Materials provided ::
_ _ _
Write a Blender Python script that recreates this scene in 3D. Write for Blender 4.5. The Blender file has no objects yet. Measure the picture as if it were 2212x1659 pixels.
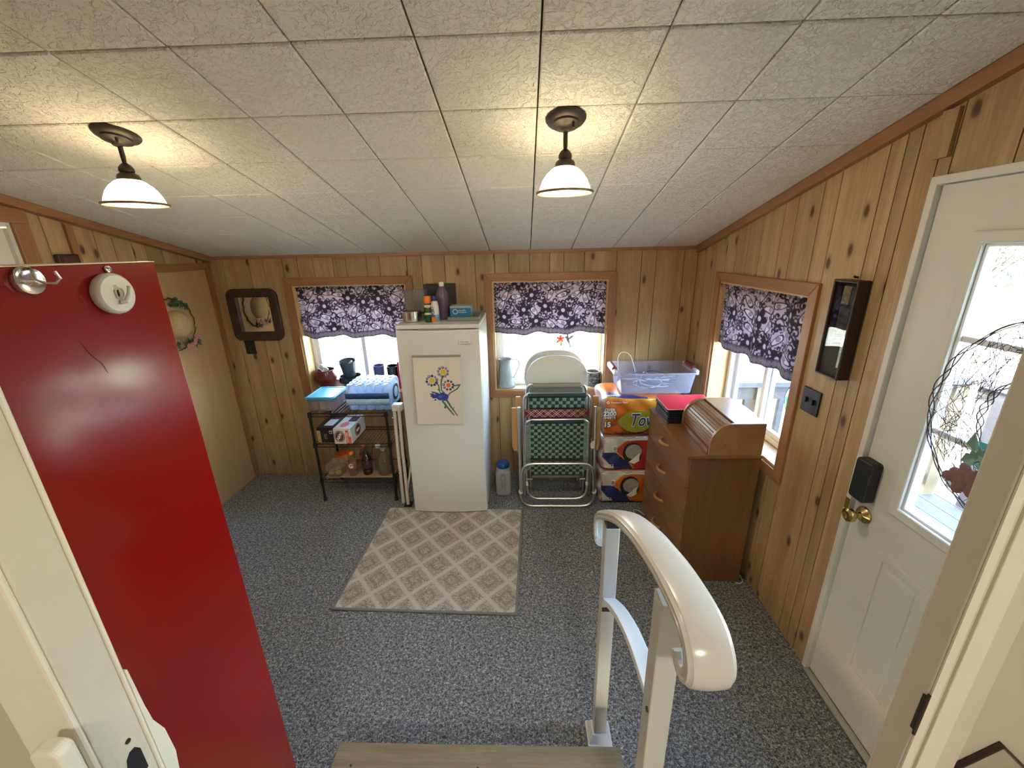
import bpy, bmesh, math, random
import numpy as np
from mathutils import Vector, Matrix

S = bpy.context.scene
COL = S.collection
PI = math.pi

# ------------------------------------------------------------------ camera
F_PX, PITCH, YAW, ROLL, CAM_Z = 885.21, 0.3163, 0.0355, -0.0229, 1.886
fw = Vector((-math.sin(YAW)*math.cos(PITCH), math.cos(YAW)*math.cos(PITCH), -math.sin(PITCH)))
rt = Vector((math.cos(YAW), math.sin(YAW), 0.0))
up = rt.cross(fw)
rt2 = rt*math.cos(ROLL) + up*math.sin(ROLL)
up2 = -rt*math.sin(ROLL) + up*math.cos(ROLL)
cd = bpy.data.cameras.new('camera')
cd.sensor_width = 36.0
cd.lens = F_PX/2212*36.0
cd.clip_start = 0.02
cam = bpy.data.objects.new('camera', cd)
COL.objects.link(cam)
cam.matrix_world = Matrix(((rt2.x, up2.x, -fw.x, 0), (rt2.y, up2.y, -fw.y, 0), (rt2.z, up2.z, -fw.z, CAM_Z), (0, 0, 0, 1)))
S.camera = cam

# ------------------------------------------------------------------ sky, sun, exposure
W = bpy.data.worlds.new('sky'); S.world = W
W.use_nodes = True
nt = W.node_tree; nt.nodes.clear()
out = nt.nodes.new('ShaderNodeOutputWorld'); bg = nt.nodes.new('ShaderNodeBackground'); sky = nt.nodes.new('ShaderNodeTexSky')
sky.sky_type = 'NISHITA'; sky.sun_disc = False; sky.sun_elevation = math.radians(42); sky.sun_rotation = math.radians(253); sky.air_density = 1.2; sky.dust_density = 2.0
bg.inputs['Strength'].default_value = 3.1
nt.links.new(sky.outputs[0], bg.inputs[0]); nt.links.new(bg.outputs[0], out.inputs[0])
sd = bpy.data.lights.new('sun', 'SUN'); sd.energy = 11.0; sd.angle = math.radians(1.0); sd.color = (1.0, 0.95, 0.86)
sun = bpy.data.objects.new('sun', sd); COL.objects.link(sun)
sun.rotation_euler = Vector((-0.70, -0.22, 0.68)).to_track_quat('Z', 'Y').to_euler()   # lamp looks down -Z, the sun stands behind the house
sun.location = (-3, -6, 8)
vs = S.view_settings
vs.view_transform = 'Standard'; vs.look = 'None'; vs.gamma = 1.0; vs.use_curve_mapping = False
vs.exposure = 1.55
S.cycles.max_bounces = 8; S.cycles.diffuse_bounces = 5; S.cycles.glossy_bounces = 4
S.cycles.transparent_max_bounces = 16; S.cycles.transmission_bounces = 8
S.cycles.caustics_reflective = False; S.cycles.caustics_refractive = False
S.cycles.sample_clamp_indirect = 6.0

# ------------------------------------------------------------------ room numbers (metres, camera stands at x=y=0)
D, XL, XR, HB, SL = 3.224, -2.438, 1.290, 1.881, 0.2421
YN = 0.335                       # room face of the house wall behind the camera's doorway
HF = 0.43                        # floor of the house
def zc(y): return HB + (D - y)*SL

# ------------------------------------------------------------------ helpers
def link(o): COL.objects.link(o); return o
WL = {}
def wloc(p): return WL.get(p.name, Vector((0, 0, 0))) if p else Vector((0, 0, 0))
def tag(o, label=None, cat=None, group=None, kind=None):
    if label: o['label'] = label
    if cat: o['category'] = cat
    if group: o['group'] = group
    if kind: o['kind'] = kind
    return o
def thing(name, label, cat, loc, group=None, kind=None):
    o = link(bpy.data.objects.new(name, None)); o.location = loc; o.empty_display_size = 0.05
    WL[o.name] = Vector(loc)
    return tag(o, label, cat, group, kind)

class MB:
    def __init__(s): s.v = []; s.f = []; s.c = None
    def add(s, vs, fs):
        b = len(s.v); s.v += [tuple(p) for p in vs]; s.f += [tuple(i+b for i in q) for q in fs]; return s
    def box(s, x0, x1, y0, y1, z0, z1, M=None):
        vs = [Vector(p) for p in ((x0,y0,z0),(x1,y0,z0),(x1,y1,z0),(x0,y1,z0),(x0,y0,z1),(x1,y0,z1),(x1,y1,z1),(x0,y1,z1))]
        if M: vs = [M @ p for p in vs]
        return s.add(vs, ((0,3,2,1),(4,5,6,7),(0,1,5,4),(1,2,6,5),(2,3,7,6),(3,0,4,7)))
    def prism(s, pts, fn, d0, d1):
        n = len(pts)
        vs = [fn(a, b, d0) for a, b in pts] + [fn(a, b, d1) for a, b in pts]
        return s.add(vs, [tuple(range(n)), tuple(range(2*n-1, n-1, -1))] + [(i, i+n, (i+1) % n+n, (i+1) % n) for i in range(n)])
    def ringprism(s, outer, inner, fn, d0, d1):
        n = len(outer); vs = []
        for ring in (outer, inner):
            for d in (d0, d1): vs += [fn(a, b, d) for a, b in ring]
        fs = []
        for i in range(n):
            j = (i+1) % n
            fs += [(i, j, n+j, n+i), (2*n+i, 3*n+i, 3*n+j, 2*n+j), (i, 2*n+i, 2*n+j, j), (n+i, n+j, 3*n+j, 3*n+i)]
        return s.add(vs, fs)
    def tube(s, path, r, n=8, closed=False, cap=True):
        P = [Vector(p) for p in path]; m = len(P)
        rr = r if isinstance(r, (list, tuple)) else [r]*m
        T = []
        for i in range(m):
            if closed: t = P[(i+1) % m]-P[i-1]
            else: t = P[min(i+1, m-1)]-P[max(i-1, 0)]
            T.append(t.normalized() if t.length > 1e-9 else Vector((0, 0, 1)))
        a = Vector((0, 0, 1)) if abs(T[0].z) < .9 else Vector((1, 0, 0))
        N = (a - T[0]*a.dot(T[0])).normalized(); vs = []
        for i in range(m):
            N = (N - T[i]*N.dot(T[i])); N = N.normalized() if N.length > 1e-9 else T[i].orthogonal().normalized()
            B = T[i].cross(N)
            for k in range(n):
                t = 2*PI*k/n; vs.append(P[i] + (N*math.cos(t)+B*math.sin(t))*rr[i])
        fs = []
        for i in range(m if closed else m-1):
            j = (i+1) % m
            for k in range(n):
                l = (k+1) % n; fs.append((i*n+k, i*n+l, j*n+l, j*n+k))
        if cap and not closed: fs += [tuple(range(n-1, -1, -1)), tuple(range((m-1)*n, m*n))]
        return s.add(vs, fs)
    def sweep(s, path, prof, side, cap=True):
        """profile (a along side, b along the normal) swept along a path; side is a fixed direction"""
        P = [Vector(p) for p in path]; m = len(P); n = len(prof); vs = []
        side = Vector(side).normalized()
        for i in range(m):
            t = (P[min(i+1, m-1)]-P[max(i-1, 0)]).normalized(); nn = side.cross(t).normalized()
            vs += [P[i] + side*a + nn*b for a, b in prof]
        fs = [(i*n+k, i*n+(k+1) % n, (i+1)*n+(k+1) % n, (i+1)*n+k) for i in range(m-1) for k in range(n)]
        if cap: fs += [tuple(range(n-1, -1, -1)), tuple(range((m-1)*n, m*n))]
        return s.add(vs, fs)
    def lathe(s, prof, n=24, M=None, c=(0, 0, 0), a0=0.0):
        M = M or Matrix.Translation(c); vs = []; m = len(prof)
        for r, z in prof:
            for k in range(n):
                t = 2*PI*k/n+a0; vs.append(M @ Vector((r*math.cos(t), r*math.sin(t), z)))
        fs = [(i*n+k, i*n+(k+1) % n, (i+1)*n+(k+1) % n, (i+1)*n+k) for i in range(m-1) for k in range(n)]
        if prof[0][0] > 1e-6: fs.append(tuple(range(n-1, -1, -1)))
        if prof[-1][0] > 1e-6: fs.append(tuple(range((m-1)*n, m*n)))
        return s.add(vs, fs)
    def open_lathe(s, prof, n=24, M=None, c=(0, 0, 0)):
        M = M or Matrix.Translation(c); vs = []; m = len(prof)
        for r, z in prof:
            for k in range(n):
                t = 2*PI*k/n; vs.append(M @ Vector((r*math.cos(t), r*math.sin(t), z)))
        return s.add(vs, [(i*n+k, i*n+(k+1) % n, (i+1)*n+(k+1) % n, (i+1)*n+k) for i in range(m-1) for k in range(n)])
    def ball(s, c, r, n=12, m=8, M=None):
        rx, ry, rz = r if isinstance(r, (tuple, list)) else (r, r, r)
        M = M or Matrix()
        T = Matrix.Translation(c) @ M
        vs = []
        for i in range(m+1):
            p = -PI/2+PI*i/m
            for k in range(n):
                t = 2*PI*k/n; vs.append(T @ Vector((rx*math.cos(p)*math.cos(t), ry*math.cos(p)*math.sin(t), rz*math.sin(p))))
        return s.add(vs, [(i*n+k, i*n+(k+1) % n, (i+1)*n+(k+1) % n, (i+1)*n+k) for i in range(m) for k in range(n)])
    def grid(s, nu, nv, fn):
        vs = [fn(i/(nu-1), j/(nv-1)) for j in range(nv) for i in range(nu)]
        return s.add(vs, [(j*nu+i, j*nu+i+1, (j+1)*nu+i+1, (j+1)*nu+i) for j in range(nv-1) for i in range(nu-1)])
    def xf(s, M):
        s.v = [tuple(M @ Vector(p)) for p in s.v]; return s
    def build(s, name, mat, parent=None, smooth=False, bevel=0.0, origin=None, angle=40, recalc=True, seg=2, solid=0.0, kind=None, label=None):
        A = np.array(s.v)
        if origin is None:
            mn, mx = A.min(0), A.max(0)
            origin = ((mn+mx)/2) if parent is not None else np.array([(mn[0]+mx[0])/2, (mn[1]+mx[1])/2, mn[2]])
        origin = np.array(origin, float)
        me = bpy.data.meshes.new(name)
        me.from_pydata((A-origin).tolist(), [], s.f)
        if recalc:
            bm = bmesh.new(); bm.from_mesh(me)
            bmesh.ops.remove_doubles(bm, verts=bm.verts, dist=1e-6) if s.c is None else None
            bmesh.ops.recalc_face_normals(bm, faces=bm.faces); bm.to_mesh(me); bm.free()
        if s.c is not None:
            at = me.color_attributes.new('Col', 'FLOAT_COLOR', 'POINT')
            cc = np.ones((len(s.v), 4), dtype=np.float32); cc[:, :3] = s.c; at.data.foreach_set('color', cc.ravel())
        if smooth:
            me.shade_smooth(); me.set_sharp_from_angle(angle=math.radians(angle))
        me.materials.append(mat)
        o = link(bpy.data.objects.new(name, me))
        if parent is not None: o.parent = parent
        o.location = Vector(origin) - wloc(parent)
        WL[o.name] = Vector(origin)
        if bevel:
            b = o.modifiers.new('bevel', 'BEVEL'); b.width = bevel; b.segments = seg; b.limit_method = 'ANGLE'; b.angle_limit = math.radians(40)
        if solid:
            b = o.modifiers.new('solid', 'SOLIDIFY'); b.thickness = solid; b.offset = 0
        if kind: o['kind'] = kind
        if label: o['label'] = label
        return o
def copyobj(src, loc, parent=None):
    c = src.copy(); link(c); c.parent = parent; c.location = Vector(loc)-wloc(parent); WL[c.name] = Vector(loc)
    return c
def rot(axis, deg, piv=(0, 0, 0)):
    p = Matrix.Translation(piv); return p @ Matrix.Rotation(math.radians(deg), 4, axis) @ p.inverted()
def arc(c, r, a0, a1, n, fn):
    return [fn(c[0]+r*math.cos(math.radians(a0+(a1-a0)*i/n)), c[1]+r*math.sin(math.radians(a0+(a1-a0)*i/n))) for i in range(n+1)]
def rrect(x0, x1, y0, y1, r, n=5):
    pts = []
    for cx, cy, a in ((x1-r, y0+r, -90), (x1-r, y1-r, 0), (x0+r, y1-r, 90), (x0+r, y0+r, 180)):
        pts += [(cx+r*math.cos(math.radians(a+90*i/n)), cy+r*math.sin(math.radians(a+90*i/n))) for i in range(n+1)]
    return pts
def fXZ(a, b, d): return Vector((a, d, b))       # plane facing -y
def fYZ(a, b, d): return Vector((d, a, b))       # plane facing x
def fXY(a, b, d): return Vector((a, b, d))
def text(s, size, mat, loc, parent, facing='-y', name='lettering', bold=0.0, shear=0.0, sx=1.0, rz=0.0, align='CENTER', ext=0.0006):
    cu = bpy.data.curves.new('txt', 'FONT'); cu.body = s; cu.size = size; cu.align_x = align; cu.align_y = 'CENTER'
    cu.extrude = ext; cu.offset = bold; cu.shear = shear; cu.resolution_u = 3
    o = bpy.data.objects.new('txt', cu); link(o)
    bpy.context.view_layer.update()
    me = bpy.data.meshes.new_from_object(o.evaluated_get(bpy.context.evaluated_depsgraph_get()))
    bpy.data.objects.remove(o); bpy.data.curves.remove(cu)
    R = {'-y': Matrix.Rotation(PI/2, 4, 'X'), '+x': Matrix.Rotation(PI/2, 4, 'Z') @ Matrix.Rotation(PI/2, 4, 'X'),
         '+z': Matrix(), '-x': Matrix.Rotation(-PI/2, 4, 'Z') @ Matrix.Rotation(PI/2, 4, 'X')}[facing]
    me.transform(R @ Matrix.Rotation(math.radians(rz), 4, 'Z') @ Matrix.Diagonal((sx, 1, 1, 1)))
    me.name = name; me.materials.clear(); me.materials.append(mat)
    ob = link(bpy.data.objects.new(name, me)); ob.parent = parent; ob.location = Vector(loc)-wloc(parent); WL[ob.name] = Vector(loc)
    return ob

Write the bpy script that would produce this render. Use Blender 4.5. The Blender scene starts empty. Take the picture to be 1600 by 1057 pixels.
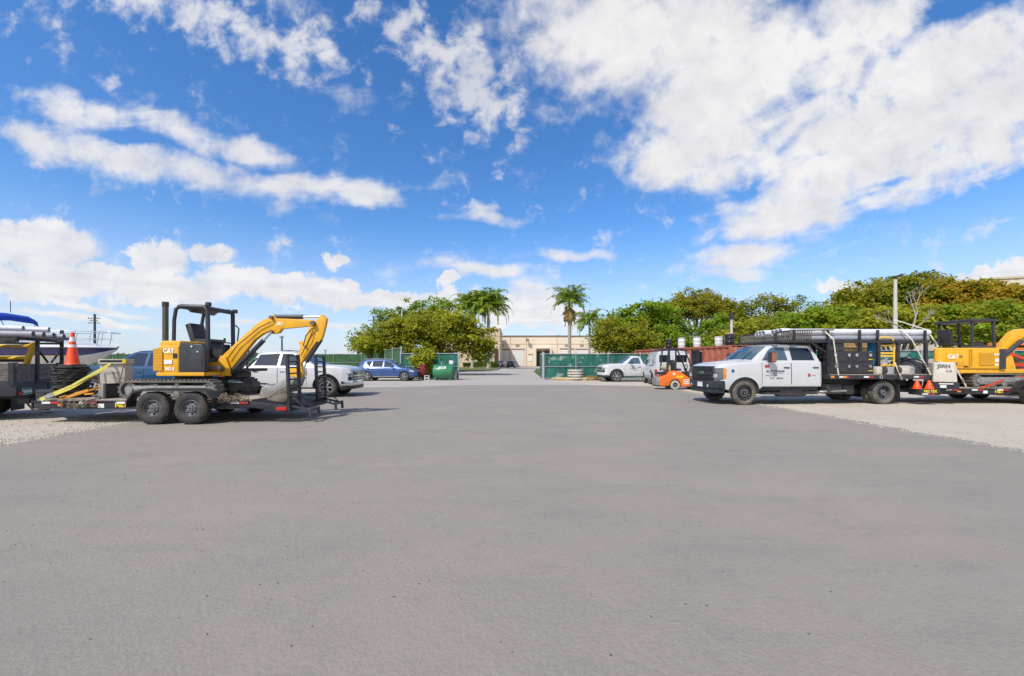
_ _ _
Exercise directions :: With all pictures left out, please transcribe exactly the lines from the start of the material through the line with "PI = math.pi".

Exercise output ::
Write a Blender Python script that recreates this scene in 3D. Write for Blender 4.5. The Blender file has no objects yet. Measure the picture as if it were 2212x1659 pixels.
import bpy, bmesh, math, random
import numpy as np
from mathutils import Vector, Matrix

S = bpy.context.scene
COL = S.collection
PI = math.pi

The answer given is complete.